Since I mentioned NIPOST (Nigerian Postal Services) in a recent post, I have been getting InMails and notes from people telling me that NIPOST has now improved. I must disclose that I have not used any of NIPOST’s recent services. This is a comment a user left in an old piece: largely, NIPOST is improving on its mission.

Very cool analysis Prof, as per your post about NIPOST they seem to be making moves
they’ve been quite active on social media and seem to be getting good reviews from Nigerians

In a piece in Vanguard, I can read of promises but no specific transformation which has been practically deployed by NIPOST. Yet, there is a very clear roadmap which the government is pursuing and which is interesting as the government wants to unbundle NIPOST to make it more efficient.

I pay a lot of attention on NIPOST: everything I have written on ecommerce (not an online store) is anchored on my thesis that if you do not deal with the marginal cost challenge associated with delivery and broad logistics in Nigeria, ecommerce would not be competitive compared with our open markets and supermarkets across Nigeria. The biggest element of marginal cost is distribution cost since transaction cost is always there. Only NIPOST can reduce distribution cost for ecommerce firms in Nigeria.

In a perfect market, the marginal cost of a digital product is zero. This means that the price of a digital product tends to zero: welcome freemium and ad-supported business. However, only firms with network effects dominate and benefit.

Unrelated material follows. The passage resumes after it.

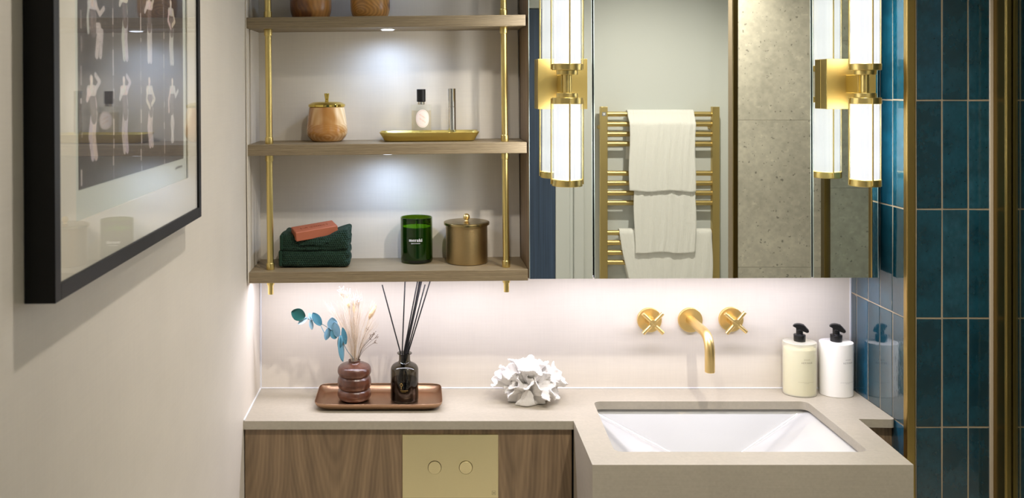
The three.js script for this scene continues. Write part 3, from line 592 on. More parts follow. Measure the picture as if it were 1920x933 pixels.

The core reason is that if in a perfect market, and the marginal cost of producing digital product is zero, the price will inevitably go to zero.

NIPOST Impact

If NIPOST improves, the marginal cost problem will be solved, meaning that ecommerce companies can ship items at better cost margins. Possibly, that would help them compete better with open markets and supermarkets. Yes, if NIPOST takes over the distribution challenges, ecommerce companies will then become unbounded and unconstrained by geography, making them national players. Today, our ecommerce firms are not exploiting the true value of the web since most are focusing on specific cities – you cannot be doing a web business and be restricted to a small locality. So, if NIPOST helps to fix distribution, the ecommerce firms would become more valuable as the scalable advantage has improved.

All Together

As I noted when I commented on seeing my book on print for the first time, logistics is at the heart of ecommerce. I had written a book, submitted it to Amazon and waited for the royalties to arrive. I did not even bother to get a print version of this book! Amazon is handling all and selling the book across America and beyond. Amazon does what it does because the United States Postal Service provides deep support to reach any city and location.

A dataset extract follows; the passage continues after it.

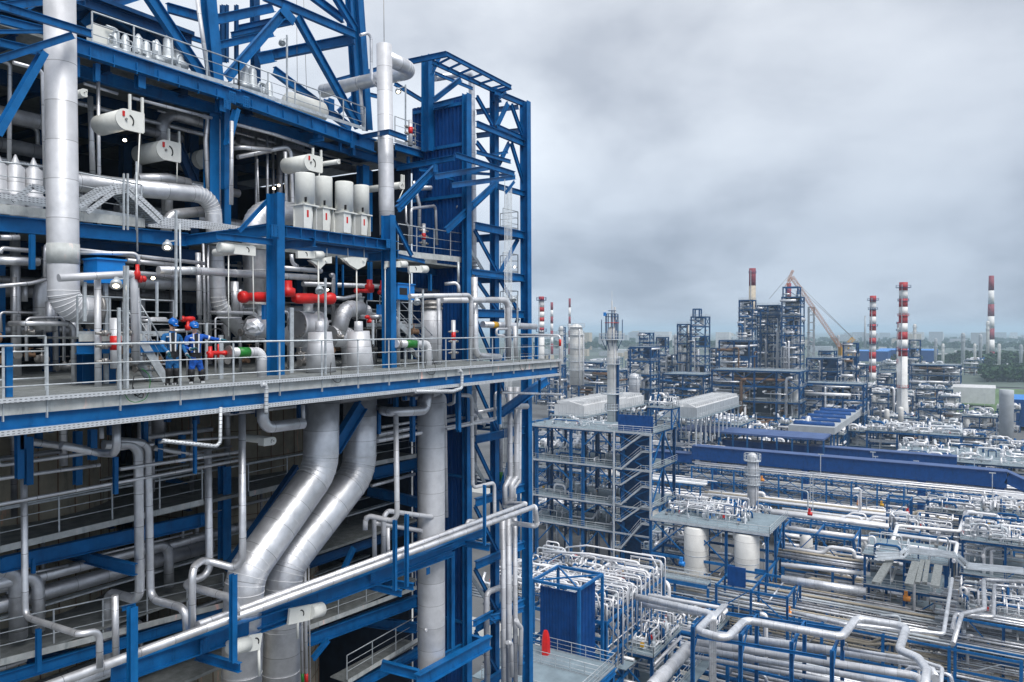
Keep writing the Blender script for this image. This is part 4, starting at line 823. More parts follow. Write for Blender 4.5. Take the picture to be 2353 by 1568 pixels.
# ================================================================ large valves with red actuators, reducers, gauges, cabinets
def rot_valve(label, k, cx, cy, rad, v):
    c = W(k, cx, cy, v=v); r = size(k, rad, c); root = thing('isolation_valve', label, 'valve', c)
    MB().lathe(c-Vector((r*1.1, 0, 0)), [(r, 0), (r, .12), (r*.8, .14), (r*.92, r*.8), (r*.92, r*1.4), (r*.8, r*2), (r, r*2.02), (r, r*2.2)], 28, (1, 0, 0)).obj('body', 'jacket', root)
    m = MB()
    for q in range(16): a = q*math.pi/8; m.lathe(c+Vector((-r*1.16, math.cos(a)*r*.9, math.sin(a)*r*.9)), [(.03, 0), (.03, .08)], 6, (1, 0, 0))
    m.obj('bolts', 'steel', root)
    MB().lathe(c+Vector((0, 0, r*.85)), [(r*.5, 0), (r*.5, .06), (r*.34, .08), (r*.42, r*1.0), (r*.55, r*1.05), (r*.55, r*1.15)], 20).obj('neck', 'galv', root)
    return root, c, r
rot_valve('large steel isolation valve behind the first blue column', 4, 150, 1030, 78, 21.6); rot_valve('large flanged isolation valve right of the first blue column', 4, 455, 1010, 88, 21.8)
rot_valve('flanged valve below the third hanger rod', 4, 800, 930, 50, 22.6)
PP('curved jacketed elbow leaving the right isolation valve', 4, [(340, 1085, 22.5), (455, 1085), (460, 1345)], 20.8, 150, J_, n=28, bend=.8); PP('second curved jacketed elbow beside the tapered housing', 4, [(600, 1090, 22.5), (740, 1090), (745, 1345)], 20.9, 140, J_, n=28, bend=.8)
PP('curved silver elbow rising behind the second tapered housing', 4, [(800, 910), (690, 905), (650, 1080)], 22.4, 105, A_, n=24, bend=.9)
for lb, x0, x1, y0, x2, x3, y1, nx, ny in (('first tapered white insulated housing on the walkway', 455, 610, 1060, 440, 640, 1320, 520, 990), ('second tapered white insulated housing on the walkway', 712, 858, 1055, 705, 890, 1335, 778, 990)):
    a = W(4, (x0+x1)/2, y0, v=20.2); b = W(4, (x2+x3)/2, y1, v=20.2); r0 = size(4, x1-x0, a)/2; r1 = size(4, x3-x2, b)/2; root = thing('insulated_housing', lb, 'housing', b)
    MB().lathe(b, [(r1, 0), (r0, a.z-b.z), (r0*.35, a.z-b.z+.01)], 12, a-b).obj('jacket', 'jacket', root); t_ = W(4, nx, ny, v=20.2); MB().lathe(a, [(r0*.42, 0), (r0*.38, t_.z-a.z), (.02, t_.z-a.z+.01)], 12).obj('neck', 'jacket', root)
def actuator(label, k, x0, x1, y, t, v, boxes=(), cat='actuator'):
    a = W(k, x0, y, v=v); b = W(k, x1, y, v=v); r = size(k, t, a)/2; d = b-a; ln = d.length; root = thing('actuator', label, cat, a)
    MB().lathe(a, [(r*.55, 0), (r*.95, .05), (r, .1), (r*1.0, ln*.18), (r*.72, ln*.2), (r*.72, ln*.5), (r*.85, ln*.55), (r*.85, ln*.9), (r*.6, ln)], 22, d).obj('cylinder', 'red', root)
    for bx in boxes:
        (bx0, by0, bx1, by1) = bx; p = W(k, bx0, by0, v=v); q = W(k, bx1, by1, v=v); rr2 = abs(q.x-p.x)/2*.95
        MB().lathe(((p.x+q.x)/2, v, min(p.z, q.z)), [(rr2, 0), (rr2, abs(p.z-q.z)*.5), (rr2*.6, abs(p.z-q.z)*.6), (rr2*.6, abs(p.z-q.z))], 16).obj('gearbox', 'red', root)
    return root
actuator('long red actuator left of the first blue column', 4, 5, 200, 830, 80, 20.9, [(275, 720, 360, 830)]); actuator('thick red drum actuator right of the first blue column', 4, 620, 360, 840, 78, 21, [(530, 800, 560, 870)])
actuator('small red actuator beside the third hanger rod', 4, 760, 880, 790, 34, 21.6, [(835, 715, 880, 790)]); actuator('small low red actuator right of the tapered housing', 4, 830, 925, 962, 26, 21.2, [(845, 965, 880, 1000)])
actuator('upright red actuator at the second blue column', 4, 915, 950, 800, 30, 21.4, [(925, 720, 955, 800)]); actuator('small red actuator on the pipe beside the blue cabinet', 3, 905, 955, 712, 50, 19.9, [(882, 615, 922, 715)])
actuator('red actuator behind the head of the right worker', 3, 1185, 1275, 975, 42, 21.4, [(1215, 985, 1250, 1050)]); actuator('red hydrant like actuator beside the green banded pipe', 3, 1490, 1360, 1198, 34, 19.8, [(1362, 1155, 1398, 1240), (1425, 1140, 1440, 1230)])
for lb, k, x, y0, y1, t, rb, v in (('tall white level gauge with red band left of the workers', 3, 760, 968, 1300, 66, (1085, 1178), 20.0), ('level gauge with red band near the right end of the walkway', 4, 1408, 982, 1235, 28, (1060, 1115), 19.9), ('level gauge with red band on the top floor', 2, 1313, 922, 1118, 34, (975, 1028), 23), ('level gauge with red band on the right balcony', 4, 1213, 350, 500, 26, (412, 455), 23.4)):
    a = W(k, x, y1, v=v); b = W(k, x, y0, v=v); r = size(k, t, a)/2; root = thing('level_gauge', lb, 'gauge', a); h = b.z-a.z
    MB().lathe(a, [(r, 0), (r, h)], 18).obj('chamber', 'jacket', root); z0 = W(k, x, rb[1], v=v).z; z1 = W(k, x, rb[0], v=v).z; MB().lathe((a.x, a.y, z0), [(r*1.04, 0), (r*1.04, z1-z0)], 18).obj('red_band', 'red', root)
    for f in (.15, .45, .7):
        for s in (-1, 1):
            m = MB(); m.tube([(a.x, a.y, a.z+h*f), (a.x+s*r*4, a.y, a.z+h*f)], r*.28, 8); m.lathe((a.x+s*r*2, a.y, a.z+h*f-r*.6), [(r*.5, 0), (r*.5, r*1.2)], 10); m.lathe((a.x+s*r*2.9, a.y, a.z+h*f), [(r*.6, 0), (r*.6, r*.3)], 10, (1, 0, 0)); m.obj('isolation_cock', 'steel', root)
PP('low green banded elbow pipe beside the workers', 3, [(1500, 1193), (1718, 1193), (1718, 1400)], 19.7, 66, J_, n=24, bend=.75, fl=[(0, .42, 'green', .42), (0, .02, 'steel', .08)]); PP('green banded elbow pipe right of the second blue column', 4, [(1030, 1137), (1240, 1140), (1243, 1330)], 20, 52, J_, n=22, bend=.75, fl=[(0, .45, 'green', .7), (0, .05, 'steel', .1)])
for lb, k, x0, y0, x1, y1, v, win in (('bright blue cabinet beside the large riser', 3, 640, 585, 822, 735, 20.9, 0), ('bright blue cabinet with a dark window at the second column', 4, 1042, 745, 1152, 845, 20.6, 1)):
    a = W(k, x0, y1, v=v); b = W(k, x1, y0, v=v); root = thing('cabinet', lb, 'cabinet', a); MB().box((a.x, v, a.z), (b.x, v+.7, b.z-.05)).obj('case', 'sky_blue', root); MB().box((a.x-.03, v-.05, b.z-.05), (b.x+.03, v+.73, b.z)).obj('lid', 'sky_blue', root)
    if win: MB().box((a.x+.12, v-.012, a.z+.2), (a.x+(b.x-a.x)*.55, v, b.z-.2)).obj('window', 'black', root)
    MB().bar((a.x+.4, v+.3, a.z), (a.x+.4, v+.3, FL[1]), .1, .1, Vector((0, 1, 0))).obj('stand', 'galv', root)
for x, y, k in ((1750, 930, 3), (930, 920, 4)):
    c = W(k, x, y, v=20.9); tag(MB().box((c.x-.12, c.y, c.z-.25), (c.x+.12, c.y+.12, c.z+.25)).obj('junction_box', 'sky_blue'), 'light blue junction box fixed near the blue columns', 'box', 'light blue junction boxes')
# tall light vessel near the right stair
a = W(4, 1265, 1290, v=21.2); t_ = W(4, 1265, 850, v=21.2); r = size(4, 135, a)/2; root = thing('exchanger', 'pale upright exchanger with bolted head behind the right stair', 'vessel', a); h = t_.z-a.z
MB().lathe(a, [(r, 0), (r, h*.86)], 28).obj('shell', 'jacket', root); MB().lathe((a.x, a.y, a.z+h*.86), [(r*1.1, 0), (r*1.1, h*.03), (r, h*.035), (r, h*.06), (r*1.1, h*.065), (r*1.1, h*.1), (r*.5, h*.14)], 28).obj('head', 'steel', root)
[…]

If NIPOST can offer that in Nigeria, a new dawn will emerge in the ecommerce sector in Nigeria. Ecommerce companies will simply focus on making sales while NIPOST takes care of the distribution for them. And when that happens, they would have scale which will then make them very competitive on pricing compared with local open markets and supermarkets across Nigerian cities. That trajectory is how the ecommerce sector will blossom in the land.